Christopher Bell Rudy’s Tutees

Christopher Bell put up solid numbers last year in his first full-time season in the NASCAR Camping World Truck Series. Despite finishing third in the 2016 championship standings, Bell felt that his season was lackluster and aimed to run up front and win more races in 2017.
 
The Oklahoma native has done just that and if you ask him about the strides he has taken, he’ll tell you that a lot of the credit goes to his crew chief, Ryan “Rudy” Fugle. Fugle is in his fourth season as a crew chief at Kyle Busch Motorsports (KBM) and sixth overall with the organization. The New York native has guided his team to an Owner’s championship in all three of his seasons (2013, 2015 and 2016) atop the pit box at KBM, including a combined Owner’s/Driver’s Championship with Erik Jones in 2015.
 
Entering Friday night’s Lucas Oil 150 at Phoenix (Ariz.) International Raceway, Fugle’s drivers have combined for 21 wins, 13 poles, 2,920 laps led, 47 top-five and 70 top-10 finishes across his 89 races calling the shots at KBM. He led Jones to three wins en route to the Driver’s championship in 2015 and last season guided William Byron to a NCWTS rookie-record seven wins. Last year at Phoenix, Byron was an engine failure away from delivering back-to-back Driver’s championships for Fugle, but was still able to earn KBM its fourth consecutive and fifth overall Owner’s championship when he rebounded from the heartbreak to win the series finale at Homestead-Miami (Fla.) Speedway.
 
With Byron graduating to a full-time XFINITY Series ride this season, Fugle was paired with Bell and the duo has the No. 4 Toyota team in contention for another combined championship. In addition to pacing the standings for the last 10 races, the 22-year-old driver leads the Truck Series in nearly every major statistical category this season, including wins (five), poles (four), top-five finishes (14), top-10 finishes (19), driver rating (117.9), average finish (5.8), average running position (6.1), laps led (775) and fastest laps run (368).
 
Bell stands 55 points above the cutoff line for earning one of the three remaining spots for the championship race and if he can earn just six points in Friday night’s 150-lap event, will advance to Homestead-Miami. He finished seventh in his debut at the one-mile track last season. Fugle’s statistics as a crew chief at Phoenix are rather impressive. In his three races calling the shots in the “Valley of the Sun,” his drivers have led 67.1 percent (302) of the 576 total laps. In 2013, Jones became the youngest winner in Truck Series history at the time, when he led a race-high 84 laps en route to victory as a 17-year-old.
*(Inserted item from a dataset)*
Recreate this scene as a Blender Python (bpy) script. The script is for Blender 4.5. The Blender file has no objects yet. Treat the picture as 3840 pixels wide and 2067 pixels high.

Last season the 19-year-old Byron led a race-high 112 laps and was out front with 12 laps remaining when his engine expired.
 
Both Jones and Byron earned promotions to the NASCAR Xfinity Series after learning from Fugle and it already has been announced that Bell will follow in their footsteps. Before he moves on to a full-time gig with Joe Gibbs Racing next season, the talented wheelman hopes to be the next of Rudy’s tutees to hang a championship banner from the rafters at KBM.